# Problem to solve
What follows is a listing. Return every line of it exactly.

★ ★ ★ ★ ★

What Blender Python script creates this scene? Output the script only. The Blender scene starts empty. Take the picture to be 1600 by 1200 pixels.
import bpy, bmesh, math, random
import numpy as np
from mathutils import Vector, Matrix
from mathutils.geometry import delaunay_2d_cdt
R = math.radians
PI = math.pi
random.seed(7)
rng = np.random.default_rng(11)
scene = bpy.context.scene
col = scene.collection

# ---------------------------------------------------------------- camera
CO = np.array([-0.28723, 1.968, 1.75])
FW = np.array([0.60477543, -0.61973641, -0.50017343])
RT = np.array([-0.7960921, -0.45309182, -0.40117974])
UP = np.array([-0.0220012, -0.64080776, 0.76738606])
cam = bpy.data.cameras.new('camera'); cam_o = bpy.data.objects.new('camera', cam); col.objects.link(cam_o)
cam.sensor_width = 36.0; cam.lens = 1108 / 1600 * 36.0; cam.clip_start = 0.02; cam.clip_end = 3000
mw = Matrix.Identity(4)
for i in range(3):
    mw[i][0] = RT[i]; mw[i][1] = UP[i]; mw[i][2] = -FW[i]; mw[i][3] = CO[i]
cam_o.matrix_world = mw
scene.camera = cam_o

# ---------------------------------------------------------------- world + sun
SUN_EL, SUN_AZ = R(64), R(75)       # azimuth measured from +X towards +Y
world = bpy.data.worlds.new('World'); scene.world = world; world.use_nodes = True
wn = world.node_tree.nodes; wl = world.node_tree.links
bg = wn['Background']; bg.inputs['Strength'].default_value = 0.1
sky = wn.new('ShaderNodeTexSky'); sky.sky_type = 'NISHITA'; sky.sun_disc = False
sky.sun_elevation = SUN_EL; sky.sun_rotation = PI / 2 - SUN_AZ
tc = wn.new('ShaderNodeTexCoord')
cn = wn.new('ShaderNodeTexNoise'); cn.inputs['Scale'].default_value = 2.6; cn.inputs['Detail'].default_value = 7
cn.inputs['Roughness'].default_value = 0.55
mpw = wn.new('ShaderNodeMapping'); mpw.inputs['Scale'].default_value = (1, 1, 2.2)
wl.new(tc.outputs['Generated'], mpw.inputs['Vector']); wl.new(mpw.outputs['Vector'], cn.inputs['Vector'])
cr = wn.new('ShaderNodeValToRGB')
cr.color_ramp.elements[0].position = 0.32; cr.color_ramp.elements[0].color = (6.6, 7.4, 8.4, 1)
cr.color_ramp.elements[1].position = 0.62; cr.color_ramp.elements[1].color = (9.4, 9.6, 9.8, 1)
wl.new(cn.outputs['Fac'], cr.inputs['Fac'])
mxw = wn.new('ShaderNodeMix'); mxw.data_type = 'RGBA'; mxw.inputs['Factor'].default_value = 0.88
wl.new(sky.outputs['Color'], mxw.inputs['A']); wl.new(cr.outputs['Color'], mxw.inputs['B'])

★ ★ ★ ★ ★

# Solution for this task
What Blender Python script creates this scene? Output the script only. The Blender scene starts empty. Take the picture to be 1600 by 1200 pixels.
import bpy, bmesh, math, random
import numpy as np
from mathutils import Vector, Matrix
from mathutils.geometry import delaunay_2d_cdt
R = math.radians
PI = math.pi
random.seed(7)
rng = np.random.default_rng(11)
scene = bpy.context.scene
col = scene.collection

# ---------------------------------------------------------------- camera
CO = np.array([-0.28723, 1.968, 1.75])
FW = np.array([0.60477543, -0.61973641, -0.50017343])
RT = np.array([-0.7960921, -0.45309182, -0.40117974])
UP = np.array([-0.0220012, -0.64080776, 0.76738606])
cam = bpy.data.cameras.new('camera'); cam_o = bpy.data.objects.new('camera', cam); col.objects.link(cam_o)
cam.sensor_width = 36.0; cam.lens = 1108 / 1600 * 36.0; cam.clip_start = 0.02; cam.clip_end = 3000
mw = Matrix.Identity(4)
for i in range(3):
    mw[i][0] = RT[i]; mw[i][1] = UP[i]; mw[i][2] = -FW[i]; mw[i][3] = CO[i]
cam_o.matrix_world = mw
scene.camera = cam_o

# ---------------------------------------------------------------- world + sun
SUN_EL, SUN_AZ = R(64), R(75)       # azimuth measured from +X towards +Y
world = bpy.data.worlds.new('World'); scene.world = world; world.use_nodes = True
wn = world.node_tree.nodes; wl = world.node_tree.links
bg = wn['Background']; bg.inputs['Strength'].default_value = 0.1
sky = wn.new('ShaderNodeTexSky'); sky.sky_type = 'NISHITA'; sky.sun_disc = False
sky.sun_elevation = SUN_EL; sky.sun_rotation = PI / 2 - SUN_AZ
tc = wn.new('ShaderNodeTexCoord')
cn = wn.new('ShaderNodeTexNoise'); cn.inputs['Scale'].default_value = 2.6; cn.inputs['Detail'].default_value = 7
cn.inputs['Roughness'].default_value = 0.55
mpw = wn.new('ShaderNodeMapping'); mpw.inputs['Scale'].default_value = (1, 1, 2.2)
wl.new(tc.outputs['Generated'], mpw.inputs['Vector']); wl.new(mpw.outputs['Vector'], cn.inputs['Vector'])
cr = wn.new('ShaderNodeValToRGB')
cr.color_ramp.elements[0].position = 0.32; cr.color_ramp.elements[0].color = (6.6, 7.4, 8.4, 1)
cr.color_ramp.elements[1].position = 0.62; cr.color_ramp.elements[1].color = (9.4, 9.6, 9.8, 1)
wl.new(cn.outputs['Fac'], cr.inputs['Fac'])
mxw = wn.new('ShaderNodeMix'); mxw.data_type = 'RGBA'; mxw.inputs['Factor'].default_value = 0.88
wl.new(sky.outputs['Color'], mxw.inputs['A']); wl.new(cr.outputs['Color'], mxw.inputs['B'])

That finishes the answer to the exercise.